HC Deb 11 March 1901 vol 90 cc1160-1
DR. MACNAMARA (Camberwell, N.)

I beg to ask the Vice-President of the Committee of Council on Education whether he can give the House an assurance that in the future administration of the Higher Elementary Minute local authorities applying to have schools recognised under the Minute will be granted freedom in the preparation of proposed curricula for their schools, so that, as in the terms of the Minute, they may adapt the instruction to the circumstances of the scholars and the neighbourhood; and, further, whether he can hold out any prospect that the recognition of schools on whose account application for grants under the Minute is made will be on a more generous scale in the present year than in the past.

THE VICE-PRESIDENT OF THE BEARD OF EDUCATION (Sir J. GORST,) Cambridge University

The Board of Education give full freedom to managers in all public elementary schools to submit their own courses of study. The only special conditions as to course of instruction attaching to higher elementary schools are (1) that a certain amount of science, proper to a course of general education, is taken; and (2) that technological subjects are not generally admissible.

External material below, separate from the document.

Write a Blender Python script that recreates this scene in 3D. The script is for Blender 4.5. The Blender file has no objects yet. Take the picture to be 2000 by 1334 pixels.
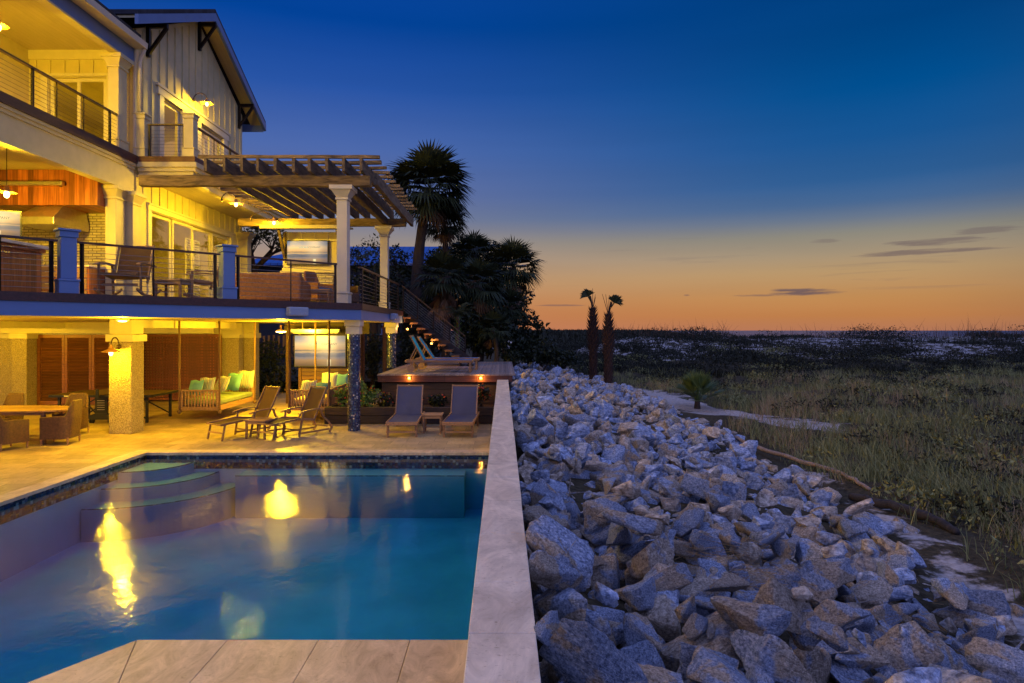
import bpy, bmesh, math, random
import numpy as np
from mathutils import Vector, Matrix, noise as mn
R=math.radians
random.seed(7); rng=np.random.default_rng(7)
SC=bpy.context.scene
COL=SC.collection
F=1280.0; HC=2.5
# ---------------- camera ----------------
cam=bpy.data.cameras.new('camera'); camo=bpy.data.objects.new('camera',cam); COL.objects.link(camo)
camo.location=(0,0,HC); camo.rotation_euler=(R(90),0,0)
cam.sensor_width=36; cam.lens=F/2000*36; cam.shift_x=18/2000; cam.shift_y=-22/2000
cam.clip_start=0.1; cam.clip_end=20000
SC.camera=camo
def lin(c):
    return tuple(((x/255)/12.92 if x/255<=.04045 else ((x/255+.055)/1.055)**2.4) for x in c)+(1,)
def C_(r,g_,b): return (r,g_,b,1)
# ---------------- world: dusk sky ----------------
W=bpy.data.worlds.new('World'); SC.world=W; W.use_nodes=True
nt=W.node_tree; nt.nodes.clear()
class G:
    "tiny node helper"
    def __init__(s,nt): s.nt=nt
    def n(s,t,ins=None,**p):
        x=s.nt.nodes.new(t)
        for k,v in p.items(): setattr(x,k,v)
        if ins:
            for k,v in ins.items():
                if isinstance(v,bpy.types.NodeSocket): s.nt.links.new(v,x.inputs[k])
                else: x.inputs[k].default_value=v
        return x
    def math(s,op,a,b=0.0,c=None,clamp=False):
        d={0:a,1:b}
        if c is not None: d[2]=c
        x=s.n('ShaderNodeMath',d,operation=op); x.use_clamp=clamp; return x.outputs[0]
    def ramp(s,fac,stops,interp='LINEAR'):
        x=s.n('ShaderNodeValToRGB',{0:fac}); e=x.color_ramp; e.interpolation=interp
        while len(e.elements)<len(stops): e.elements.new(.5)
        for el,(p,c) in zip(e.elements,stops):
            el.position=p; el.color=c if isinstance(c,tuple) and len(c)==4 else (c,c,c,1)
        return x.outputs[0]
    def mix(s,f,a,b,mode='MIX'):
        x=s.n('ShaderNodeMix',data_type='RGBA',blend_type=mode)
        for i,v in ((0,f),(6,a),(7,b)):
            if isinstance(v,bpy.types.NodeSocket): s.nt.links.new(v,x.inputs[i])
            else: x.inputs[i].default_value=v
        return x.outputs[2]
    def mrange(s,v,a,b,c=0.,d=1.,smooth=False):
        x=s.n('ShaderNodeMapRange',{0:v,1:a,2:b,3:c,4:d})
        if smooth: x.interpolation_type='SMOOTHSTEP'
        return x.outputs[0]
    def noise(s,vec,scale,detail=4.,rough=.55,dist=0.):
        return s.n('ShaderNodeTexNoise',{'Vector':vec,'Scale':scale,'Detail':detail,'Roughness':rough,'Distortion':dist}).outputs
    def mapping(s,vec,scale=(1,1,1),rot=(0,0,0),loc=(0,0,0)):
        return s.n('ShaderNodeMapping',{0:vec,1:loc,2:rot,3:scale}).outputs[0]
    def link(s,a,b): s.nt.links.new(a,b)
g=G(nt)
tc=g.n('ShaderNodeTexCoord').outputs['Generated']
sp=g.n('ShaderNodeSeparateXYZ',{0:tc}).outputs
sx,sy,sz=sp[0],sp[1],sp[2]
Lr=g.ramp(sz,[(0,lin((198,124,86))),(.03,lin((194,126,84))),(.07,lin((192,146,108))),(.10,lin((176,146,124))),(.135,lin((148,138,136))),(.165,lin((114,122,150))),
  (.2,lin((98,112,160))),(.26,lin((78,106,172))),(.34,lin((40,84,165))),(.42,lin((2,66,152))),(.55,lin((20,70,160))),(.75,C_(.20,.28,.72)),(1,C_(.30,.37,.86))])
Rr=g.ramp(sz,[(0,lin((182,120,88))),(.02,lin((190,126,74))),(.045,lin((193,139,84))),(.08,lin((186,152,108))),(.105,lin((166,148,122))),(.13,lin((142,138,126))),(.15,lin((104,118,138))),
  (.17,lin((72,104,146))),(.2,lin((46,94,148))),(.25,lin((24,86,148))),(.31,lin((0,78,142))),(.38,lin((0,66,128))),(.5,lin((4,62,128))),(.75,C_(.20,.28,.72)),(1,C_(.30,.37,.86))])
fx=g.mrange(sx,-.28,.5,0,1,True)
skyc=g.mix(fx,Lr,Rr)
# hazy dimming far right
skyc=g.mix(g.mrange(sx,.5,.8,0,.35,True),skyc,lin((50,66,84)))
# streak clouds low over the sea
cv=g.n('ShaderNodeCombineXYZ',{0:g.math('MULTIPLY',sx,3.2),1:g.math('MULTIPLY',sy,3.2),2:g.math('MULTIPLY',sz,62.)}).outputs[0]
cn=g.noise(cv,1.6,5,.6,.3)[0]
cf=g.ramp(cn,[(.60,0.),(.70,1.)])
cz=g.math('MULTIPLY',g.mrange(sz,.035,.06),g.mrange(sz,.125,.17,1,0))
cf=g.math('MULTIPLY',g.math('MULTIPLY',cf,cz),g.mrange(sx,.05,.25,0,.18))
skyc=g.mix(cf,skyc,lin((92,84,98)))
def streak(skyc,a,b,w,h,f):
    d=g.math('ADD',g.math('POWER',g.math('ABSOLUTE',g.math('DIVIDE',g.math('SUBTRACT',sx,a),w)),2.),g.math('POWER',g.math('ABSOLUTE',g.math('DIVIDE',g.math('SUBTRACT',sz,b),h)),2.))
    nn=g.noise(g.n('ShaderNodeCombineXYZ',{0:g.math('MULTIPLY',sx,9.),1:b*50,2:g.math('MULTIPLY',sz,110.)}).outputs[0],2.,5,.62,.4)[0]
    return g.mix(g.mrange(g.math('ADD',d,g.math('MULTIPLY',g.math('SUBTRACT',nn,.5),3.2)),.9,.2,0,f),skyc,lin((100,84,92)))
for q in ((.415,.0535,.050,.0055,.85),(.36,.0495,.035,.002,.5),(.545,.112,.05,.005,.55),(.53,.100,.075,.004,.6),(.59,.122,.03,.005,.4),(.44,.121,.02,.003,.3),(.09,.038,.05,.002,.5),(.27,.0515,.006,.002,.5)): skyc=streak(skyc,*q)
# soft broad banding
bn=g.noise(g.n('ShaderNodeCombineXYZ',{0:g.math('MULTIPLY',sx,1.2),1:sy,2:g.math('MULTIPLY',sz,14.)}).outputs[0],1.8,3,.5)[0]
skyc=g.mix(.07,skyc,g.ramp(bn,[(.3,.55),(.7,1.45)]),'MULTIPLY')
# unseen sky behind the viewer, brightened as fill for the foreground
back=g.ramp(sz,[(0,C_(.34,.37,.76)),(.3,C_(.40,.46,1.08)),(1,C_(.30,.39,1.0))])
skyc=g.mix(g.mrange(sy,.25,-.25,0,1,True),skyc,back)
skyc=g.mix(g.mrange(sz,-.002,-.02,0,1),skyc,lin((30,32,40)))
bg=g.n('ShaderNodeBackground',{0:skyc,1:1.0})
g.link(bg.outputs[0],g.n('ShaderNodeOutputWorld').inputs[0])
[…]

The recognition of higher elementary schools depends not on the generosity of the Board of Education, but upon the existence in the locality of the conditions specified in the Minute.

DR. MACNAMARA

Is it a fact that the Board of Education has declined to sanction business training as part of the curriculum for higher grade schools under the London Board?

SIR J. GORST

Yes, Sir. They regard business training as technological.